Thomas McArdle was 12 years old in 1936. He was a sixth-grade student at the Chestnut Street Elementary School.

"I had to write a paper in class and I took out a brand-new book, a novel, written for that age about the story of Rome and how Rome developed from when it was founded by Romulus and Remus. I just fell in love with the book and then I did a nasty thing, I kept the book. I read it about three or four times after that," said McArdle.

The book, "The Birth of Rome," was written by Laura Orvieto and published in 1935. McArdle said that after reading that book, "I just literally fell in love with history at that point. I majored in history in college. That book, that class, and that teacher made a big difference in my life. I still read about Roman and European history."

After McArdle graduated from Scottdale High School, he went to the service and to college and lived in various places in the United States including Boston, Mass., White River, Ariz., Richmond, Va., and finally ended up in Greenbelt, Md., where he resides today with his wife Jean.

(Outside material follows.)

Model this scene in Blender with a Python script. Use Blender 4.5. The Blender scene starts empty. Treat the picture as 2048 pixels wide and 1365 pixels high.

Everywhere McArdle moved, he took the book along with him.

"I can't believe he still had that book after all the moving around he did," said McArdle's cousin, Joe Fagan.

McArdle said he would never have parted with the book except to return it to its rightful owner. "I have quite a book collection now and one day we were dusting the book shelves and I saw the book and thought it was time to return it," McArdle said.